WHAT IS ASKED:
Copy each line of the material below that includes the string "scene".

INFORMATION SHOWN:
--

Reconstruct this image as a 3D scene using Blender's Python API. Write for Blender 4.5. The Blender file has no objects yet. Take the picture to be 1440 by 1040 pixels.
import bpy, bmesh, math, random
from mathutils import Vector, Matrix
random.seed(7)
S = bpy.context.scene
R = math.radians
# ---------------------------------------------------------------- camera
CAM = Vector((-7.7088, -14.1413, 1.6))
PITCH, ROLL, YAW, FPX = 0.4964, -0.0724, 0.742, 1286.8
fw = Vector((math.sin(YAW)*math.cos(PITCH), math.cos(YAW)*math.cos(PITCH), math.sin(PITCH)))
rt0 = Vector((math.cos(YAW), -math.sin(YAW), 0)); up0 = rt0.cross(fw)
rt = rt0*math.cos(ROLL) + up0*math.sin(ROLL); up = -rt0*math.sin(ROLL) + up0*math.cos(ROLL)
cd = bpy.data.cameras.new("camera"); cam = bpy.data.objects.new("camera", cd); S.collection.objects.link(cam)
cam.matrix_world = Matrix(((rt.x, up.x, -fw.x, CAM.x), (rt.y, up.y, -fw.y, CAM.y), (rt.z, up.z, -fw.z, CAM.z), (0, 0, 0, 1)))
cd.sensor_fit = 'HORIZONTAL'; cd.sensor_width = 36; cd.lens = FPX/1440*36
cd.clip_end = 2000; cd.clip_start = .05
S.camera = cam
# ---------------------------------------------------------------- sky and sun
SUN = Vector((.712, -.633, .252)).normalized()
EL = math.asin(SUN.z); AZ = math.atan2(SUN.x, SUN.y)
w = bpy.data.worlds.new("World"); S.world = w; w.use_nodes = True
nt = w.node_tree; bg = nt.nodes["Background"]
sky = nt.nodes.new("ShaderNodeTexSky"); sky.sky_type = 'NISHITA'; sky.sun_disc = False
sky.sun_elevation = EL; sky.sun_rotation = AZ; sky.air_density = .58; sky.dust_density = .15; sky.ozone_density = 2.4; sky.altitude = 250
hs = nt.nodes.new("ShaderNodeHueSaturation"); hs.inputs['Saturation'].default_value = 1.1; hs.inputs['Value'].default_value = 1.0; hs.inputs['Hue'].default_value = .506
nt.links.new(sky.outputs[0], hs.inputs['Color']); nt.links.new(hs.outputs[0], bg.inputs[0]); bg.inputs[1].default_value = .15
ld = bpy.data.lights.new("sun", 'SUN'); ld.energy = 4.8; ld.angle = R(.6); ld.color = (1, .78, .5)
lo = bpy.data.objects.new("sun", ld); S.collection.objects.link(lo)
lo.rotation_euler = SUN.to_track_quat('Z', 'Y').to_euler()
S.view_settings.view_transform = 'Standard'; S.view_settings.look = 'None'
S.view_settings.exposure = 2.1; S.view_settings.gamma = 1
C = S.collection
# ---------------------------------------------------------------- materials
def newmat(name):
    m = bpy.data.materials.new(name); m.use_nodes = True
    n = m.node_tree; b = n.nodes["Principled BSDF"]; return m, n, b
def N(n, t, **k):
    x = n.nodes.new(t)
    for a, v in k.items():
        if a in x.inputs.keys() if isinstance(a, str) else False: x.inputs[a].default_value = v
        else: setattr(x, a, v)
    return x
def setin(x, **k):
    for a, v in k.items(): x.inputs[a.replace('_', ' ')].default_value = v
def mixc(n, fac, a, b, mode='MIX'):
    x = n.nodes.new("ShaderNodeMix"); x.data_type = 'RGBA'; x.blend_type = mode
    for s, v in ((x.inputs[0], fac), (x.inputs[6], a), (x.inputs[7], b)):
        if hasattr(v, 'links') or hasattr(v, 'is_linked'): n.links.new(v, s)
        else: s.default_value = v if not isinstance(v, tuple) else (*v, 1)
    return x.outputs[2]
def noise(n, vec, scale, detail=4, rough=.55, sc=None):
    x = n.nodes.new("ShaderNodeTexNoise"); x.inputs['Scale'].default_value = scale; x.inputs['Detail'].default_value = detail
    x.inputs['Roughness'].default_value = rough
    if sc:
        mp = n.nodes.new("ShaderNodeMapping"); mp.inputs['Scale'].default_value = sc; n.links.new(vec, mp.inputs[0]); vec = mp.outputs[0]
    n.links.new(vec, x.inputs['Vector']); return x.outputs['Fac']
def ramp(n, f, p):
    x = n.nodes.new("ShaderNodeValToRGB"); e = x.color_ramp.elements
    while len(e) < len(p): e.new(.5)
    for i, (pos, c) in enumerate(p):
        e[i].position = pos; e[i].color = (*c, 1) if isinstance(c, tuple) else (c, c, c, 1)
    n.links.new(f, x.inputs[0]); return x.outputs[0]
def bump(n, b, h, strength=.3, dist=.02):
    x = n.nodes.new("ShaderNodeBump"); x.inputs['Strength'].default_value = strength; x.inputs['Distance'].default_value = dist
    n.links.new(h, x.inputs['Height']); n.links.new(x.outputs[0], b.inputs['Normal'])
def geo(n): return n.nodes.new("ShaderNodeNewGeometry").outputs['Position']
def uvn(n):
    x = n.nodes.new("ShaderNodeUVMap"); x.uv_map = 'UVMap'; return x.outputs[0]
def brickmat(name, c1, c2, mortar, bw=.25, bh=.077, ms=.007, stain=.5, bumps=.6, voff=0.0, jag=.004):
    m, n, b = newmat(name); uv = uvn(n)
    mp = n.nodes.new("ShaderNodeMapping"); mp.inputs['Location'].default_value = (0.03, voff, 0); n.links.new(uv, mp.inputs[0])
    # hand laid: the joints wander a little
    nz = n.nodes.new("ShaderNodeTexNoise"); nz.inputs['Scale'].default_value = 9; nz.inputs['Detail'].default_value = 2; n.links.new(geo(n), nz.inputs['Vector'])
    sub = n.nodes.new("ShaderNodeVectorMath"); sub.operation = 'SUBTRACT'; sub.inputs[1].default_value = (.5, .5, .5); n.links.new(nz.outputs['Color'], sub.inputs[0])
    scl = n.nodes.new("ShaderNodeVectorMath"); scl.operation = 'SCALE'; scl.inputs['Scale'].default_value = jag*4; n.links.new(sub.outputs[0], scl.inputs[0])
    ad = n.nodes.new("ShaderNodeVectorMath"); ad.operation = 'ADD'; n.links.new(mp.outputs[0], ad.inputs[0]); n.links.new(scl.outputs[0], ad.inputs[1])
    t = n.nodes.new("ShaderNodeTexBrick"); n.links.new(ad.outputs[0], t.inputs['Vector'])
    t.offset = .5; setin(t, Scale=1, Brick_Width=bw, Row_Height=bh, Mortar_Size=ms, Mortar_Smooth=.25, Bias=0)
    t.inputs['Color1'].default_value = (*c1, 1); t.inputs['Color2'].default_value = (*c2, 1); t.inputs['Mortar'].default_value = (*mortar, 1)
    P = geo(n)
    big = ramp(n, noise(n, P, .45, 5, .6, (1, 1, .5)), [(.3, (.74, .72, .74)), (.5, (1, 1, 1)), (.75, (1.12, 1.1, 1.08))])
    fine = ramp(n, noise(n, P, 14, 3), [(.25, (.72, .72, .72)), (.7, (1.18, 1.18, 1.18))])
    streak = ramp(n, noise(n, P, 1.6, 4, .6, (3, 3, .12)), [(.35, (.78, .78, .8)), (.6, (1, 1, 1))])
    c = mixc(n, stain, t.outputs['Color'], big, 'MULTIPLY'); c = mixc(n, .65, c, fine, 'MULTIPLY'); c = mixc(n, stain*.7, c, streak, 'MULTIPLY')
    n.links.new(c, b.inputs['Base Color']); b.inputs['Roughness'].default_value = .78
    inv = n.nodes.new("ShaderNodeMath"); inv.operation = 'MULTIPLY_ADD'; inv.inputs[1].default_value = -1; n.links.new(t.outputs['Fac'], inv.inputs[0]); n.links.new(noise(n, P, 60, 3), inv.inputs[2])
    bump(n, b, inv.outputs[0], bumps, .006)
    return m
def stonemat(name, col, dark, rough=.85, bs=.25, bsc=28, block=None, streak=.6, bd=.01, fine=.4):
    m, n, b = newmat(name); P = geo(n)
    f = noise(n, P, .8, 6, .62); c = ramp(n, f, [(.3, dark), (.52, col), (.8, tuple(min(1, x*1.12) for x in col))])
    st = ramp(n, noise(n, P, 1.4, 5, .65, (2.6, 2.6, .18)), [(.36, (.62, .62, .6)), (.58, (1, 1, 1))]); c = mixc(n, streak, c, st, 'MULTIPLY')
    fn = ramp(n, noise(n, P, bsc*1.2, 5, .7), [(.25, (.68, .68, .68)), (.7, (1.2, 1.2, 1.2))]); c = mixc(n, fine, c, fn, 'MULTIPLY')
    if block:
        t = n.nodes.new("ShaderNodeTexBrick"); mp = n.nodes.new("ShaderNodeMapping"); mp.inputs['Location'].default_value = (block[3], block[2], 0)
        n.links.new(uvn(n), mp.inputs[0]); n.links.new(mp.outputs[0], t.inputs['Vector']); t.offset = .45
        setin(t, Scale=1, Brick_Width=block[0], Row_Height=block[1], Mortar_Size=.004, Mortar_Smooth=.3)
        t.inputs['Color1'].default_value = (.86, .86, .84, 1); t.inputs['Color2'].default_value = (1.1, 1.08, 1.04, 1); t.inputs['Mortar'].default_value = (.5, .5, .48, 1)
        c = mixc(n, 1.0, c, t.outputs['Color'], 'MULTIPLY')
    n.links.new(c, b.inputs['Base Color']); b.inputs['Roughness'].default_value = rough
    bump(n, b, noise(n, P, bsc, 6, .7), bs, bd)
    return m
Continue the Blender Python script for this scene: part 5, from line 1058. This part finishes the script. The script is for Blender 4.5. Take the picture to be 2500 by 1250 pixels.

--

RESPONSE TO THE TASK:
Reconstruct this image as a 3D scene using Blender's Python API. Write for Blender 4.5. The Blender file has no objects yet. Take the picture to be 1440 by 1040 pixels.
S = bpy.context.scene
Continue the Blender Python script for this scene: part 5, from line 1058. This part finishes the script. The script is for Blender 4.5. Take the picture to be 2500 by 1250 pixels.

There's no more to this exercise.